ABC
Juan Manuel de Prada
19-06-2006
El odio a la Iglesia es tan antiguo como la propia Iglesia. Aquel «grupo
heterogéneo de bárbaros, esclavos, pobres y gentes de poca importancia»
-como describe Chesterton a los primeros cristianos- que empezó a
propagar el Evangelio se topó enseguida con la agresividad de sus
contemporáneos, que habían asistido, entre la indiferencia y la
irrisión, al nacimiento de cientos de religiones extrañas. Pero ante
aquellos chiflados que predicaban la resurrección de un Galileo
reaccionaron de forma muy distinta: pronto descubrieron que eran
demasiado importantes como para ignorarlos; pronto pusieron en marcha la
primera persecución religiosa; pronto inventaron nuevas torturas para
aquel grupo de chiflados portadores de una Buena Nueva. «Y, en aquella
hora oscura -escribe Chesterton, con palabras dignas de ser cinceladas
en el mármol-, brilló sobre ellos una luz que nunca se ha oscurecido, un
fuego blanco que se aferra a ese grupo como una fosforescencia
extraterrenal, haciendo brillar su rastro por los diversos crepúsculos
de la historia; ese rayo de luz y ese relámpago por el que el mundo
mismo ha golpeado, aislado y coronado a ese grupo; por el que sus
propios enemigos le han hecho más ilustre y sus propios críticos le han
hecho más inexplicable: el halo del odio alrededor de la Iglesia de
Dios».
Ese halo del que hablaba Chesterton a veces se reviste con los tintes
trágicos del martirio; a veces con los chafarrinones grotescos de la
chabacanería y la burricie.

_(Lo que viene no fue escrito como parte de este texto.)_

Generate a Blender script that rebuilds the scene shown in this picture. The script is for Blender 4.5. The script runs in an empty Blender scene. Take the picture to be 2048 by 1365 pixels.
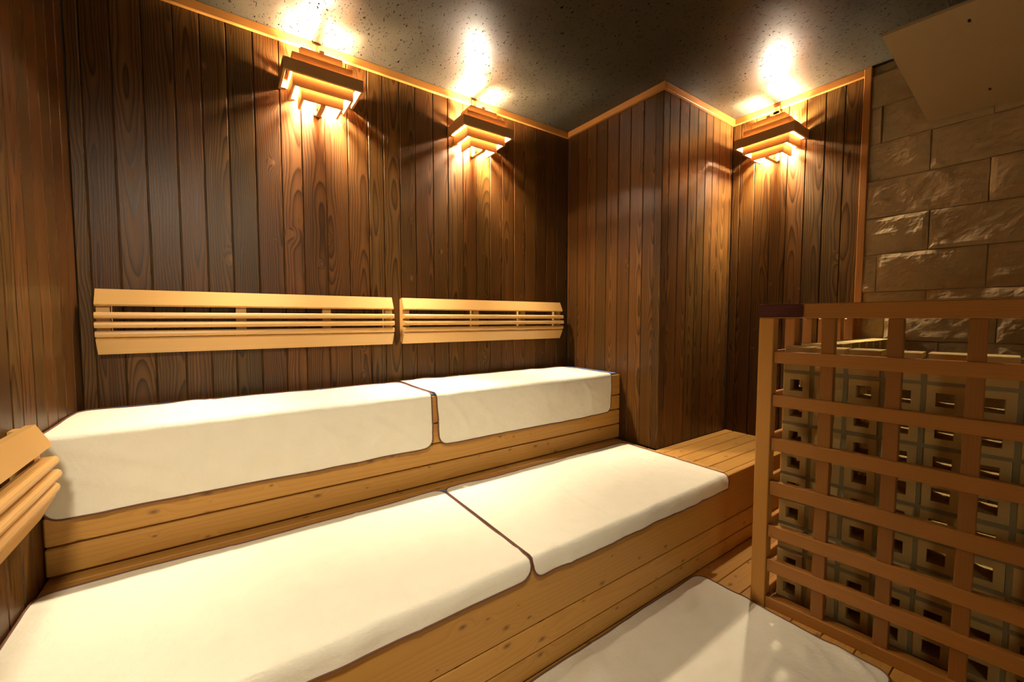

Coincidiendo con la visita de Benedicto XVI
a Valencia se ha organizado una carnavalada chusca que, bajo el lema «Jo
no t´espere», trata estentóreamente de mostrar su repudio al sucesor de
Pedro; carnavalada que nuestro Gobierno, en su esfuerzo patético por
ocupar siquiera una nota a pie de página en los profusos anales del odio
a la Iglesia, se ha apresurado a sufragar con dinero público. Tan
estridente y desquiciada carnavalada no habría siquiera atraído nuestra
atención si no fuera por la inexactitud del lema elegido. Y es que, en
realidad, nadie espera con tanta expectación -horrorizada expectación-la
llegada del Papa a Valencia como los promotores de la carnavalada, igual
que nadie esperaba con tanta desazón y pululante miedo el nacimiento de
Jesús como cierto reyezuelo llamado Herodes. Aunque la iconografía
cristiana ha querido recordar la Navidad como la manifestación de una
paz que anega los corazones de los hombres, lo cierto es que la Navidad
también es una declaración de guerra sin cuartel al Enemigo, que inspira
a Herodes designios criminales, sabedor de que esa noche ha comenzado la
cuenta atrás de su dominio. Los hombres de buena voluntad -los ingenuos
pastores, los magos venidos de Oriente- celebraron con alborozo la
llegada de Jesús; pero nadie lo celebró tan a lo grande como Herodes,
quizá porque nadie lo aguardaba con tanto horror. La Navidad no es tan
sólo un acontecimiento festivo o pacifista; hay algo en ella retador,
algo que obliga al Mal a retorcerse en su nido de áspides, algo que hace
que las bruscas campanas de la medianoche suenen como los cañonazos de
una batalla que acaba de ganarse.
Como el reyezuelo que se revuelve con furia en su palacio y decreta la
matanza de los inocentes, porque sabe que ese Niño nacido en una cueva
ha venido a derrotar su poder, los herodianos promotores de la
carnavalada valenciana enarbolan sus proclamas desesperadas. Nadie como
ellos espera con tan escandalizado horror la llegada de ese hombre
vestido de blanco. Mientras sus pancartas se desgañitan, las campanas de
Valencia suenan como cañonazos de una batalla que saben perdida, allá al
final de los tiempos. Y, como ya conocen su derrota, sólo les resta el
consuelo, triste consuelo, de condecorar a la Iglesia con su odio, que
refulge en la bóveda de la noche con una fosforescencia extraterrenal.